Member of the Moment: Amy Hall

GMN regularly features members on our blog to demonstrate the diversity of our association and expand opportunities for connections. Want to be featured? Email Leah Farmer ( 


Meet Amy Hall, Grants Manager at The Foundation for a Healthy High Point

Q. How did you get into grants management?

While I was working on my undergraduate degree, I uncovered a passion for volunteering and working with non-profits. With teachers and mentors who helped me channel this passion into a career, along with my ability to wear “multiple hats”, I’ve had the opportunities to develop my technical and analytical skills, imperative for grants management and program evaluation. My career in philanthropy started at Healthcare Georgia Foundation in a program assistant role and evolved to a programmatic role while also allowing me to assist in both grant application processing and review.

After 7 years at HGF, serving lastly in a programmatic role and assisting with application reviews, I was able to transition into a grants management role at the Foundation for a Healthy High Point. The opportunity to start from scratch and custom build our processes, all the while refining my own skills, has been a once-in-a-lifetime opportunity.

Q. What’s your background (education and work)?

I have a bachelor’s degree in Mass Communication and a certification in Nonprofit Management from Georgia College & State University.

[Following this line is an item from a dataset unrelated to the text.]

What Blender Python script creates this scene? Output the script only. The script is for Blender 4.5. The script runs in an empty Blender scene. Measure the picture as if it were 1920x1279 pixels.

I worked briefly at a Children’s Museum in Atlanta before joining Healthcare Georgia Foundation. I began with The Foundation for a Healthy High Point in 2015, and I am currently part of the Southeast Chapter of Grant Managers Network leadership team.

Q. What’s your favorite part of the grants management job?

I’m a curious person, and I really enjoy learning news things, problem solving, and using lessons learned to improve operations and processes. Whether it’s relief in a grantee’s voice after an issue is resolved, or gratitude in colleagues’ voices after they obtain the information they need to make informed decisions, I take pride in being able to help them get there.

Q. What frustrates you about your job?

I heard a colleague once say that when everything is a priority, nothing is a priority. I took that to heart and try to use that as a lens in my ever-growing tasks list. While this can be a good thing to get the priority tasks done first, it does cut into time for big-picture problem solving and other large-scale projects that I would like to focus on more. Like most philanthropy professionals, I wish for more time, greater efficiency, and a clean desk!

Q. What do you wish your colleagues and coworkers knew about what you do?

It’s more in-depth and exciting than it sounds! Sure, grant managers have a lot of paperwork and legal considerations to factor into the process, but we also have the opportunity to dig into data and provide a perspective to the grant review process that can aid to further refinement and successful projects.

Q. What do you wish every grants manager knew about their job?

Even though we may work solo in some of our daily tasks, we are rarely siloed. I have learned so much from my GMN colleagues, and I don’t know what I would have done without the education and resources shared throughout the community while FHHP was setting up various systems and processes. Every grants manager should know that no matter the situation you have at hand, there is someone else out there who has dealt with it before and has wisdom (or a template!) to share.